_Data block_
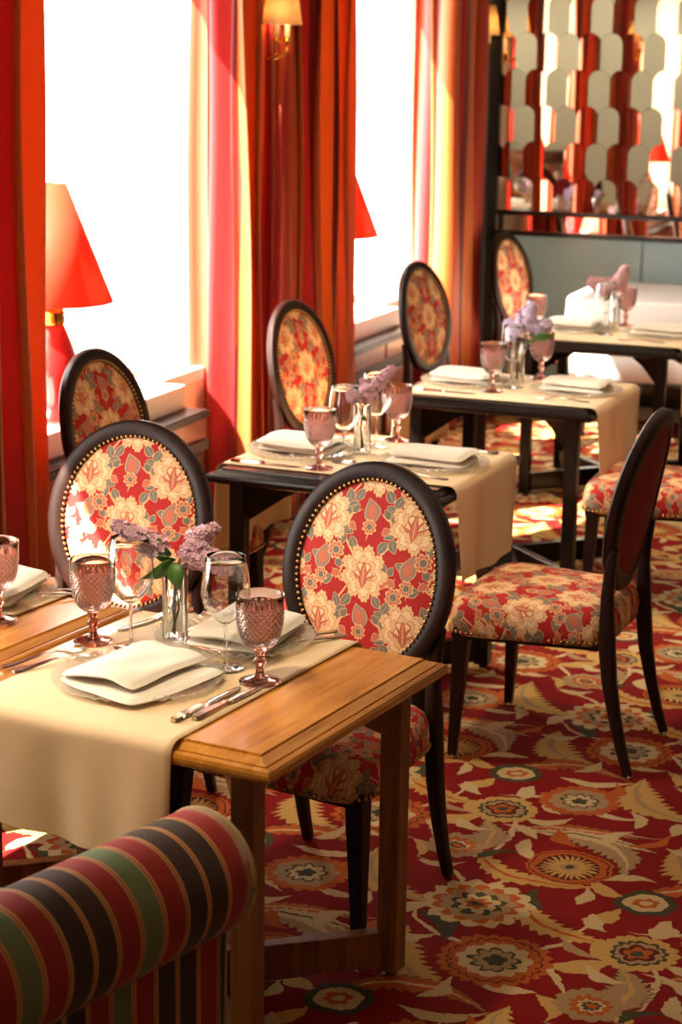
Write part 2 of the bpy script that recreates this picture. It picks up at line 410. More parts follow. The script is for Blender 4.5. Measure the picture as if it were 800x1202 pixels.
# ------------------------------------------------------------------ mesh builder
class MB:
    def __init__(s): s.v, s.f, s.uv = [], [], {}
    def add(s, vs, fs, uvs=None):
        o = len(s.v); s.v += [tuple(p) for p in vs]
        for i, f in enumerate(fs):
            if uvs: s.uv[len(s.f)] = [uvs[k] for k in f]
            s.f.append(tuple(k + o for k in f))
        return s
    def box(s, x0, x1, y0, y1, z0, z1):
        vs = [(x, y, z) for z in (z0, z1) for y in (y0, y1) for x in (x0, x1)]
        return s.add(vs, [(0, 2, 3, 1), (4, 5, 7, 6), (0, 1, 5, 4), (2, 6, 7, 3), (0, 4, 6, 2), (1, 3, 7, 5)])
    def prism(s, poly, axis, a0, a1):
        """extrude a 2D polygon along axis (0,1,2); polygon holds the other two coordinates in order"""
        n = len(poly); vs = []
        for a in (a0, a1):
            for (p, q) in poly: vs.append({0: (a, p, q), 1: (p, a, q), 2: (p, q, a)}[axis])
        fs = [tuple(range(n - 1, -1, -1)), tuple(range(n, 2 * n))] + [(i, (i + 1) % n, n + (i + 1) % n, n + i) for i in range(n)]
        return s.add(vs, fs)
    def lathe(s, prof, n=32, c=(0, 0, 0), fn=None, cap0=False, cap1=False):
        vs = []; m = len(prof)
        for j, (r, z) in enumerate(prof):
            for i in range(n):
                a = 2 * PI * i / n; rr = r + (fn(a, j, r, z) if fn else 0)
                vs.append((c[0] + rr * math.cos(a), c[1] + rr * math.sin(a), c[2] + z))
        fs = [(j * n + i, j * n + (i + 1) % n, (j + 1) * n + (i + 1) % n, (j + 1) * n + i) for j in range(m - 1) for i in range(n)]
        if cap0: fs.append(tuple(range(n - 1, -1, -1)))
        if cap1: fs.append(tuple((m - 1) * n + i for i in range(n)))
        return s.add(vs, fs)
    def sweep(s, path, sect, closed=False, caps=True, up=(0, 0, 1), scale=None):
        """sweep a section (list of 2D points) along 3D path; scale is a per-point (sx, sy)"""
        P = [Vector(p) for p in path]; n = len(P); m = len(sect); vs = []
        upv = Vector(up)
        for i in range(n):
            if closed: t = P[(i + 1) % n] - P[i - 1]
            else: t = P[min(i + 1, n - 1)] - P[max(i - 1, 0)]
            t.normalize(); side = t.cross(upv)
            if side.length < 1e-4: side = t.cross(Vector((0, 1, 0)))
            side.normalize(); u2 = side.cross(t)
            k = scale[i] if scale else (1, 1)
            for (a, b) in sect: vs.append(P[i] + side * (a * k[0]) + u2 * (b * k[1]))
        fs = []
        for i in range(n if closed else n - 1):
            i2 = (i + 1) % n
            for j in range(m): fs.append((i * m + j, i * m + (j + 1) % m, i2 * m + (j + 1) % m, i2 * m + j))
        if caps and not closed: fs += [tuple(range(m - 1, -1, -1)), tuple((n - 1) * m + j for j in range(m))]
        return s.add(vs, fs)
    def tube(s, path, r, n=8, taper=None):
        sect = [(r * math.cos(2 * PI * i / n), r * math.sin(2 * PI * i / n)) for i in range(n)]
        return s.sweep(path, sect, scale=[(k, k) for k in taper] if taper else None)
    def ball(s, c, r, n=6, m=4, sz=1):
        prof = [(r * math.sin(PI * j / m) if 0 < j < m else 1e-4, -r * sz * math.cos(PI * j / m)) for j in range(m + 1)]
        return s.lathe(prof, n, c)
    def grid(s, fn, nu, nv, uvfn=None):
        vs, uv = [], []
        for j in range(nv + 1):
            for i in range(nu + 1):
                u, v = i / nu, j / nv; vs.append(fn(u, v)); uv.append(uvfn(u, v) if uvfn else (u, v))
        w = nu + 1
        return s.add(vs, [(j * w + i, j * w + i + 1, (j + 1) * w + i + 1, (j + 1) * w + i) for j in range(nv) for i in range(nu)], uv)
    def mesh(s, name, mat, smooth=False):
        me = bpy.data.meshes.new(name); me.from_pydata(s.v, [], s.f)
        if s.uv:
            l = me.uv_layers.new(name='UVMap')
            for p in me.polygons:
                q = s.uv.get(p.index)
                if q:
                    for k, li in enumerate(p.loop_indices): l.data[li].uv = q[k]
        me.materials.append(mat)
        if smooth:
            for p in me.polygons: p.use_smooth = True
            if smooth is not True:
                try: me.set_sharp_from_angle(angle=math.radians(smooth))
                except Exception: pass
        me.update(); return me
    def obj(s, name, mat, parent=None, smooth=False, label=None, kind=None):
        o = bpy.data.objects.new(name, s.mesh(name, mat, smooth)); COL.objects.link(o)
        if parent is not None: o.parent = parent
        if label: o['label'] = label
        if kind: o['kind'] = kind
        return o

def rounded(w, h, r, n=3):
    """rounded rectangle section centred on 0"""
    pts = []
    for (cx, cy, a0) in ((w / 2 - r, h / 2 - r, 0), (-w / 2 + r, h / 2 - r, PI / 2), (-w / 2 + r, -h / 2 + r, PI), (w / 2 - r, -h / 2 + r, 1.5 * PI)):
        for i in range(n + 1):
            a = a0 + i / n * PI / 2; pts.append((cx + r * math.cos(a), cy + r * math.sin(a)))
    return pts

def thing(name, label, cat, loc=(0, 0, 0), rz=0, group=None):
    o = bpy.data.objects.new(name, None); COL.objects.link(o); o.empty_display_size = .1
    o.location = loc; o.rotation_euler = (0, 0, rz); o['label'] = label; o['category'] = cat
    if group: o['group'] = group
    return o
def tag(o, label, cat, group=None):
    o['label'] = label; o['category'] = cat
    if group: o['group'] = group
    return o
def structure(o): o['kind'] = 'structure'; return o
def copy_thing(root, label, loc, rz, group=None):
    r = root.copy(); COL.objects.link(r); r.location = loc; r.rotation_euler = (0, 0, rz); r['label'] = label
    if group: r['group'] = group
    def rec(a, b):
        for ch in list(a.children):
            c = ch.copy(); COL.objects.link(c); c.parent = b; rec(ch, c)
    rec(root, r); return r
def bevel(o, w=.004, seg=2):
    m = o.modifiers.new('bevel', 'BEVEL'); m.width = w; m.segments = seg; m.limit_method = 'ANGLE'; m.angle_limit = math.radians(40)
    return o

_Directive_
Write the listing above out again exactly, dropping each image.

_The reply_
Write part 2 of the bpy script that recreates this picture. It picks up at line 410. More parts follow. The script is for Blender 4.5. Measure the picture as if it were 800x1202 pixels.
# ------------------------------------------------------------------ mesh builder
class MB:
    def __init__(s): s.v, s.f, s.uv = [], [], {}
    def add(s, vs, fs, uvs=None):
        o = len(s.v); s.v += [tuple(p) for p in vs]
        for i, f in enumerate(fs):
            if uvs: s.uv[len(s.f)] = [uvs[k] for k in f]
            s.f.append(tuple(k + o for k in f))
        return s
    def box(s, x0, x1, y0, y1, z0, z1):
        vs = [(x, y, z) for z in (z0, z1) for y in (y0, y1) for x in (x0, x1)]
        return s.add(vs, [(0, 2, 3, 1), (4, 5, 7, 6), (0, 1, 5, 4), (2, 6, 7, 3), (0, 4, 6, 2), (1, 3, 7, 5)])
    def prism(s, poly, axis, a0, a1):
        """extrude a 2D polygon along axis (0,1,2); polygon holds the other two coordinates in order"""
        n = len(poly); vs = []
        for a in (a0, a1):
            for (p, q) in poly: vs.append({0: (a, p, q), 1: (p, a, q), 2: (p, q, a)}[axis])
        fs = [tuple(range(n - 1, -1, -1)), tuple(range(n, 2 * n))] + [(i, (i + 1) % n, n + (i + 1) % n, n + i) for i in range(n)]
        return s.add(vs, fs)
    def lathe(s, prof, n=32, c=(0, 0, 0), fn=None, cap0=False, cap1=False):
        vs = []; m = len(prof)
        for j, (r, z) in enumerate(prof):
            for i in range(n):
                a = 2 * PI * i / n; rr = r + (fn(a, j, r, z) if fn else 0)
                vs.append((c[0] + rr * math.cos(a), c[1] + rr * math.sin(a), c[2] + z))
        fs = [(j * n + i, j * n + (i + 1) % n, (j + 1) * n + (i + 1) % n, (j + 1) * n + i) for j in range(m - 1) for i in range(n)]
        if cap0: fs.append(tuple(range(n - 1, -1, -1)))
        if cap1: fs.append(tuple((m - 1) * n + i for i in range(n)))
        return s.add(vs, fs)
    def sweep(s, path, sect, closed=False, caps=True, up=(0, 0, 1), scale=None):
        """sweep a section (list of 2D points) along 3D path; scale is a per-point (sx, sy)"""
        P = [Vector(p) for p in path]; n = len(P); m = len(sect); vs = []
        upv = Vector(up)
        for i in range(n):
            if closed: t = P[(i + 1) % n] - P[i - 1]
            else: t = P[min(i + 1, n - 1)] - P[max(i - 1, 0)]
            t.normalize(); side = t.cross(upv)
            if side.length < 1e-4: side = t.cross(Vector((0, 1, 0)))
            side.normalize(); u2 = side.cross(t)
            k = scale[i] if scale else (1, 1)
            for (a, b) in sect: vs.append(P[i] + side * (a * k[0]) + u2 * (b * k[1]))
        fs = []
        for i in range(n if closed else n - 1):
            i2 = (i + 1) % n
            for j in range(m): fs.append((i * m + j, i * m + (j + 1) % m, i2 * m + (j + 1) % m, i2 * m + j))
        if caps and not closed: fs += [tuple(range(m - 1, -1, -1)), tuple((n - 1) * m + j for j in range(m))]
        return s.add(vs, fs)
    def tube(s, path, r, n=8, taper=None):
        sect = [(r * math.cos(2 * PI * i / n), r * math.sin(2 * PI * i / n)) for i in range(n)]
        return s.sweep(path, sect, scale=[(k, k) for k in taper] if taper else None)
    def ball(s, c, r, n=6, m=4, sz=1):
        prof = [(r * math.sin(PI * j / m) if 0 < j < m else 1e-4, -r * sz * math.cos(PI * j / m)) for j in range(m + 1)]
        return s.lathe(prof, n, c)
    def grid(s, fn, nu, nv, uvfn=None):
        vs, uv = [], []
        for j in range(nv + 1):
            for i in range(nu + 1):
                u, v = i / nu, j / nv; vs.append(fn(u, v)); uv.append(uvfn(u, v) if uvfn else (u, v))
        w = nu + 1
        return s.add(vs, [(j * w + i, j * w + i + 1, (j + 1) * w + i + 1, (j + 1) * w + i) for j in range(nv) for i in range(nu)], uv)
    def mesh(s, name, mat, smooth=False):
        me = bpy.data.meshes.new(name); me.from_pydata(s.v, [], s.f)
        if s.uv:
            l = me.uv_layers.new(name='UVMap')
            for p in me.polygons:
                q = s.uv.get(p.index)
                if q:
                    for k, li in enumerate(p.loop_indices): l.data[li].uv = q[k]
        me.materials.append(mat)
        if smooth:
            for p in me.polygons: p.use_smooth = True
            if smooth is not True:
                try: me.set_sharp_from_angle(angle=math.radians(smooth))
                except Exception: pass
        me.update(); return me
    def obj(s, name, mat, parent=None, smooth=False, label=None, kind=None):
        o = bpy.data.objects.new(name, s.mesh(name, mat, smooth)); COL.objects.link(o)
        if parent is not None: o.parent = parent
        if label: o['label'] = label
        if kind: o['kind'] = kind
        return o

def rounded(w, h, r, n=3):
    """rounded rectangle section centred on 0"""
    pts = []
    for (cx, cy, a0) in ((w / 2 - r, h / 2 - r, 0), (-w / 2 + r, h / 2 - r, PI / 2), (-w / 2 + r, -h / 2 + r, PI), (w / 2 - r, -h / 2 + r, 1.5 * PI)):
        for i in range(n + 1):
            a = a0 + i / n * PI / 2; pts.append((cx + r * math.cos(a), cy + r * math.sin(a)))
    return pts

def thing(name, label, cat, loc=(0, 0, 0), rz=0, group=None):
    o = bpy.data.objects.new(name, None); COL.objects.link(o); o.empty_display_size = .1
    o.location = loc; o.rotation_euler = (0, 0, rz); o['label'] = label; o['category'] = cat
    if group: o['group'] = group
    return o
def tag(o, label, cat, group=None):
    o['label'] = label; o['category'] = cat
    if group: o['group'] = group
    return o
def structure(o): o['kind'] = 'structure'; return o
def copy_thing(root, label, loc, rz, group=None):
    r = root.copy(); COL.objects.link(r); r.location = loc; r.rotation_euler = (0, 0, rz); r['label'] = label
    if group: r['group'] = group
    def rec(a, b):
        for ch in list(a.children):
            c = ch.copy(); COL.objects.link(c); c.parent = b; rec(ch, c)
    rec(root, r); return r
def bevel(o, w=.004, seg=2):
    m = o.modifiers.new('bevel', 'BEVEL'); m.width = w; m.segments = seg; m.limit_method = 'ANGLE'; m.angle_limit = math.radians(40)
    return o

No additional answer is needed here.